- **The exercise**:
Print, exactly as they stand, the lines from the start of the listing to the line containing "def R(d): return d*PI/180", inclusive.

** START Recorded data **

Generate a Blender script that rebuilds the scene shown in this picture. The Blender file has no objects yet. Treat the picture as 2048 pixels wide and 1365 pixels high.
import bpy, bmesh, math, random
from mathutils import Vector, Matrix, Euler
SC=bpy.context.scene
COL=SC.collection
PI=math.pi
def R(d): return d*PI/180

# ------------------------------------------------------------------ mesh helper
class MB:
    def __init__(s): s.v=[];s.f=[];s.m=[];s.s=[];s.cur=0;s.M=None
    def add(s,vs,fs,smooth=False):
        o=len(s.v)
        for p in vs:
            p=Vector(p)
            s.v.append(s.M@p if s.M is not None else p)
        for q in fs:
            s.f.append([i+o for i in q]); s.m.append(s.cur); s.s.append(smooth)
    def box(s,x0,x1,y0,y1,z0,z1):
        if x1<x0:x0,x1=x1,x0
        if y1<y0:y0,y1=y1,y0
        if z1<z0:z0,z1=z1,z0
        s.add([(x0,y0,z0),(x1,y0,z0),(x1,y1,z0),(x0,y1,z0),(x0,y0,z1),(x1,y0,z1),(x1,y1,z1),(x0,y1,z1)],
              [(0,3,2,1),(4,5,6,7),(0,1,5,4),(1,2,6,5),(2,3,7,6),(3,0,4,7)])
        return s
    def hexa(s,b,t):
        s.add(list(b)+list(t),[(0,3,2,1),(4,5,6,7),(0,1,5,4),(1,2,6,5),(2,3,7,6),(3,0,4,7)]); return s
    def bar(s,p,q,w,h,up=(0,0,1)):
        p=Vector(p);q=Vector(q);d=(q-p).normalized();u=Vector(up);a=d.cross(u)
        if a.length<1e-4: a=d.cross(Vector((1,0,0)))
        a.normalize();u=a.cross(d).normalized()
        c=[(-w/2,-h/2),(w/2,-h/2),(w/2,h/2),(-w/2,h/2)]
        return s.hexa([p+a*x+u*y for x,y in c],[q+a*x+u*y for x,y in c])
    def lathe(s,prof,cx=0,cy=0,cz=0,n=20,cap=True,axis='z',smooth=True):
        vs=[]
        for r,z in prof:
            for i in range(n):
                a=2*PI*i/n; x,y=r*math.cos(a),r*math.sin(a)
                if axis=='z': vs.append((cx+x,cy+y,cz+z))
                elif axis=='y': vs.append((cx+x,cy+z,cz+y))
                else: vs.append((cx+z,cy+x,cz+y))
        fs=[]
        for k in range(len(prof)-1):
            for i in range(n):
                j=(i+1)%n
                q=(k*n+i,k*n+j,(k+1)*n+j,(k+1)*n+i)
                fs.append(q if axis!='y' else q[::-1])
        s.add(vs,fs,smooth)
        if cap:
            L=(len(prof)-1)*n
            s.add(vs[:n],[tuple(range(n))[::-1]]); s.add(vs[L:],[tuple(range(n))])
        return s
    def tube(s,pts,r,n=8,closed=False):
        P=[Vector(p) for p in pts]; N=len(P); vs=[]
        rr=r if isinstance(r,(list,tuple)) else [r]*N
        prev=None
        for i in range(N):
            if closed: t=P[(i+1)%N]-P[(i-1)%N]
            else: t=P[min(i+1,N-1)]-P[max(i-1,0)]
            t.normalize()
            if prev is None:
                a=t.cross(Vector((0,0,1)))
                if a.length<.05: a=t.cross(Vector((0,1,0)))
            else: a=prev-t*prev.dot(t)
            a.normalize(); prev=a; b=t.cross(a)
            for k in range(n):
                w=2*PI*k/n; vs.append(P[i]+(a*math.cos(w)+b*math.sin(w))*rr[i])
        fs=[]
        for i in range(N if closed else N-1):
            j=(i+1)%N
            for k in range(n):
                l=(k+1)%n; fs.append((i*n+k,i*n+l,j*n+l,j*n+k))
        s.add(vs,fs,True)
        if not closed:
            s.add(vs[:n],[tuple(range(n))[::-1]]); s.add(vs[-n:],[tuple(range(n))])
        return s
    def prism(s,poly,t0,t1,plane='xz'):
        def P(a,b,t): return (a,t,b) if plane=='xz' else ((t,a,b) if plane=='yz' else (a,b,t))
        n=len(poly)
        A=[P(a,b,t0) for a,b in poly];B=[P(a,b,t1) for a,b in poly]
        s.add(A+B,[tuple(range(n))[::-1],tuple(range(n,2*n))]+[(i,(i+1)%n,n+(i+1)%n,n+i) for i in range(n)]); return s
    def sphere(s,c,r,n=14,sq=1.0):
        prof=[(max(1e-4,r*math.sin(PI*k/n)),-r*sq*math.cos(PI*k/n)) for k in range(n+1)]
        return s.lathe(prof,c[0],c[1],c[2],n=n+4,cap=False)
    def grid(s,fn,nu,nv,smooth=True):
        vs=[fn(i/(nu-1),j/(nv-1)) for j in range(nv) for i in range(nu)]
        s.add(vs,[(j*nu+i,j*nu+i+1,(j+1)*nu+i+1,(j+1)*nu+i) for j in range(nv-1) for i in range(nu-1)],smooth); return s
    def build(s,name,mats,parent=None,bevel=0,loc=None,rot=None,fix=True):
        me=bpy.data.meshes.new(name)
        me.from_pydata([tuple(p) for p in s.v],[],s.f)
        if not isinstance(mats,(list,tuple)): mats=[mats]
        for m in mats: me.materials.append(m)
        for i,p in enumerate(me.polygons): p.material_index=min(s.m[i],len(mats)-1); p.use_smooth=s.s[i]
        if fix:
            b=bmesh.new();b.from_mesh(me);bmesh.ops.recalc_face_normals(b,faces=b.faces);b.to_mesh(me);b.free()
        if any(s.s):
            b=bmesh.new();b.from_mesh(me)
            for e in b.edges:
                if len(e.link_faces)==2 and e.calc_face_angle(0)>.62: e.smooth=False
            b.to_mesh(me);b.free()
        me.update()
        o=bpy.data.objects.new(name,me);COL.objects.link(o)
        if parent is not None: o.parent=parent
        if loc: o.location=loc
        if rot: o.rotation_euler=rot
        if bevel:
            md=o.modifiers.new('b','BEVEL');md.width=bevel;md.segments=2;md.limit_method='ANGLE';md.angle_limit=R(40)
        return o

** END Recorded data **

- **Result of the task**:
Generate a Blender script that rebuilds the scene shown in this picture. The Blender file has no objects yet. Treat the picture as 2048 pixels wide and 1365 pixels high.
import bpy, bmesh, math, random
from mathutils import Vector, Matrix, Euler
SC=bpy.context.scene
COL=SC.collection
PI=math.pi
def R(d): return d*PI/180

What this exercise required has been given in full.